#libfaves15 and the “Best Books” phenomenon

At the end of the year there are a lot of “best Books of” lists (and others of course), a chance for people to catch up on titles that they might have missed during the year. This seems to be a time when people want to show how smart they are, how many critically acclaimed books that they can mention in a post. But, no one should feel bad about not reading enough, or not enjoying the books that others are reading.

Or, like with movie lists, try and make sure that the list writer’s tastes match the reader’s tastes.

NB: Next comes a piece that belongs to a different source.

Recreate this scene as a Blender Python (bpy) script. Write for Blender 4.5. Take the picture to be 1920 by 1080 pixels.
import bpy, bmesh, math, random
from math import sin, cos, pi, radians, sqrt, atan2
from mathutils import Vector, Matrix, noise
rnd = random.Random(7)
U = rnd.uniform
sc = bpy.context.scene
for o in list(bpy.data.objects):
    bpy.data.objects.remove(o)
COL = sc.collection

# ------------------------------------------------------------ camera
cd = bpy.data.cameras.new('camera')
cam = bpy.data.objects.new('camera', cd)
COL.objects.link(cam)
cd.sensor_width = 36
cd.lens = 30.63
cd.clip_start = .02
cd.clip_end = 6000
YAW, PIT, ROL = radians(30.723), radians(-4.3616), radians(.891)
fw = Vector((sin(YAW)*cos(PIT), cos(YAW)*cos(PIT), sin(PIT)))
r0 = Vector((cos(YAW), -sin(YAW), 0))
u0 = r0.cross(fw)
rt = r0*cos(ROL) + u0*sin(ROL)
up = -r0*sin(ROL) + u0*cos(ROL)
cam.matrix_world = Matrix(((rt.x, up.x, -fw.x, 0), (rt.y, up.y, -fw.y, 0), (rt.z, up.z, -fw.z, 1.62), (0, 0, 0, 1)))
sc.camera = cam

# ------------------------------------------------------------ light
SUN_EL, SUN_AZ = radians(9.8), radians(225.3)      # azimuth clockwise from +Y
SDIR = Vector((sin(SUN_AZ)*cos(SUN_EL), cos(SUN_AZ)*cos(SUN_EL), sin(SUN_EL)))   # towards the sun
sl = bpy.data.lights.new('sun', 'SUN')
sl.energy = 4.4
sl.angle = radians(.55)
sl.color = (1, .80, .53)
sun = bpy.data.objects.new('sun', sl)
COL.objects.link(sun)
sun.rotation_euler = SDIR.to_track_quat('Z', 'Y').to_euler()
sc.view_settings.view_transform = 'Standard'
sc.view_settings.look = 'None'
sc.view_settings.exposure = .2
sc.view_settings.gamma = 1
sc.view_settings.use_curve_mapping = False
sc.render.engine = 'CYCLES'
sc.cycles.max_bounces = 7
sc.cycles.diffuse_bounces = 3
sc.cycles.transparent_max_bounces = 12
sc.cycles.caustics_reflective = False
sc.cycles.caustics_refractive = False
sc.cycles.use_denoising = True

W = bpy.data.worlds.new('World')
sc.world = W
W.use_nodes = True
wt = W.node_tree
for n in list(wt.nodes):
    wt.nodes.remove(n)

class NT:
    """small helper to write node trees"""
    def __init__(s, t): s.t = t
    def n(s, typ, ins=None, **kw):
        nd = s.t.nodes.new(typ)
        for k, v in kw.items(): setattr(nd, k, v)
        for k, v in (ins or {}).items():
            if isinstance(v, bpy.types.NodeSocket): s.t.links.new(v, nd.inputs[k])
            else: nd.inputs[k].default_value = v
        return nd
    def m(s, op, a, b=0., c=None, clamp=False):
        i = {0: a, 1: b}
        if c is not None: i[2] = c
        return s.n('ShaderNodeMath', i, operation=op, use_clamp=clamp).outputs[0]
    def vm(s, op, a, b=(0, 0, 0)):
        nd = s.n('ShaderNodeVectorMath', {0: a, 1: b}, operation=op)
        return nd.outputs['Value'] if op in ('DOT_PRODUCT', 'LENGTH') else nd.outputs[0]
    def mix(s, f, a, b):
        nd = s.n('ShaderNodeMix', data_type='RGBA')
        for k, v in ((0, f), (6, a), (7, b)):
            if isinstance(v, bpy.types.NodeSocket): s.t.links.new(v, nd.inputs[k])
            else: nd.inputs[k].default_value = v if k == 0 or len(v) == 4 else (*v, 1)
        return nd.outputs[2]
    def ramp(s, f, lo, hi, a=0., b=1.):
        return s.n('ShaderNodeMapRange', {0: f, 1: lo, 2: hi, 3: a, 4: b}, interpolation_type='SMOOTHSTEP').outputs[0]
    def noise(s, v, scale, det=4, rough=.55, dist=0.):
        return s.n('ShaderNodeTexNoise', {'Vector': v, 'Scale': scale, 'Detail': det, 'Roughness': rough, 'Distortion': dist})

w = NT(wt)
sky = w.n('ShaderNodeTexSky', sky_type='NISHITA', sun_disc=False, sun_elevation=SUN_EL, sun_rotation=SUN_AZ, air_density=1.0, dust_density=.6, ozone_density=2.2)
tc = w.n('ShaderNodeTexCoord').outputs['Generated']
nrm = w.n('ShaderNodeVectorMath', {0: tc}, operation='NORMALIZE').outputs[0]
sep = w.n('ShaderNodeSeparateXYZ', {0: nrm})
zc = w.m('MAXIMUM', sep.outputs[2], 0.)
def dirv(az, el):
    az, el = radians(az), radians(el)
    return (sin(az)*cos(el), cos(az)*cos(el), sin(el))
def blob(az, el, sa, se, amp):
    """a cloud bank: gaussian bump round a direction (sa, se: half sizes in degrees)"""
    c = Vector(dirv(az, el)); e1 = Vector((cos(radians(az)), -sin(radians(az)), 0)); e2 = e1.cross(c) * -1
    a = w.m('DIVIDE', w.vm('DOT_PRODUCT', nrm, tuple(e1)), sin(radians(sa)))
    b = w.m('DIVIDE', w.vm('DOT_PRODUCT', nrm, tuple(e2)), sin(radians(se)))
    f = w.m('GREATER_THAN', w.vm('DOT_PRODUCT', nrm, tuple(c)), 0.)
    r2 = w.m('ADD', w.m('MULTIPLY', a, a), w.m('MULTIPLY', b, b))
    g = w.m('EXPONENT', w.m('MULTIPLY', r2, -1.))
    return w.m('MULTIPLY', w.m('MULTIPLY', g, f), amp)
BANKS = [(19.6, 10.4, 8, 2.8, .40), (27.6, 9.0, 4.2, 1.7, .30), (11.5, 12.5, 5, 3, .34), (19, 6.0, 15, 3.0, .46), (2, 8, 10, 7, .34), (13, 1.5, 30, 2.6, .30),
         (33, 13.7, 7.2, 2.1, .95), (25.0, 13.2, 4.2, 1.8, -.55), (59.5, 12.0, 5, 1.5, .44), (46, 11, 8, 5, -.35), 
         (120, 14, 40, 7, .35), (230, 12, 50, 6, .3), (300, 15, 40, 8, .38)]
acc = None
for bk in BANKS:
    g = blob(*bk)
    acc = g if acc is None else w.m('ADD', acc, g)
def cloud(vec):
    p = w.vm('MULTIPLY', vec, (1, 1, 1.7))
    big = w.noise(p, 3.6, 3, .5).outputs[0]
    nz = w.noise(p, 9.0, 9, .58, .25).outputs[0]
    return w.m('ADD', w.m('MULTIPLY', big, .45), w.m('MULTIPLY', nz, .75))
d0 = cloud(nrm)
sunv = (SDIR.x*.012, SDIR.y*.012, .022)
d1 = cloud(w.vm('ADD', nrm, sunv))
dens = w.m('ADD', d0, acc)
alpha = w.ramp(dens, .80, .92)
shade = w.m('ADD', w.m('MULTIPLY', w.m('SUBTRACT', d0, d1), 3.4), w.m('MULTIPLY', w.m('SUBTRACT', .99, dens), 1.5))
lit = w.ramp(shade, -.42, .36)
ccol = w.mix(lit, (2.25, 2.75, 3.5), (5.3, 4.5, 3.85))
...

Because I’ve known for years that what I like in a movie has very little to do with what a newspaper film critic enjoys in a movie.

There was an excellent tweet that I came across when working on gathering a list of all the books published in 2015 that I’ve read and enjoyed this year (spoiler, I only managed 5).

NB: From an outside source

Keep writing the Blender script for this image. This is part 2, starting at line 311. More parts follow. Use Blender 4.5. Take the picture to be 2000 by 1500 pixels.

This reminder should bring you back to Raganathan’s 5 Laws of library science or more specifically the 2nd and 3rd laws.

“Every reader his/her book” and “Every book its reader”

Don’t judge a person by their request, don’t tell them that it is a “bad” book, and it isn’t your job to educate someone on better reading.

People read for different reasons. From entertainment, escapism, to learn, to be able to participate in conversations with their peers. People also read for different reasons at different times. I don’t work with Readers Advisory all that much and even I have had countless interactions with people sheepishly confessing, “well I’m going to be travelling so I want something a bit lighter to read”, like I might judge them on their favourite author or genre. (On the flip side there are also the super explicit requests for “cozy mysteries about female detectives by british authors, no violence, no bad language, no sex”).

Sometimes you start books, but can’t finish them until you are in the right headspace. Sometimes you just start and never finish a book.

And this is why I try and participate in projects like #libfaves15 , in my own small way, I can inject some non-typical titles into the “Best Books” arena, so that those who don’t see their reading tastes reflected, can see a bit of diversity. Scrolling through the list now I see graphic novels, romances, and lots of fantasy in additional to the expected favourites. Efforts like this help illustrate how diverse our reading habits and tastes are.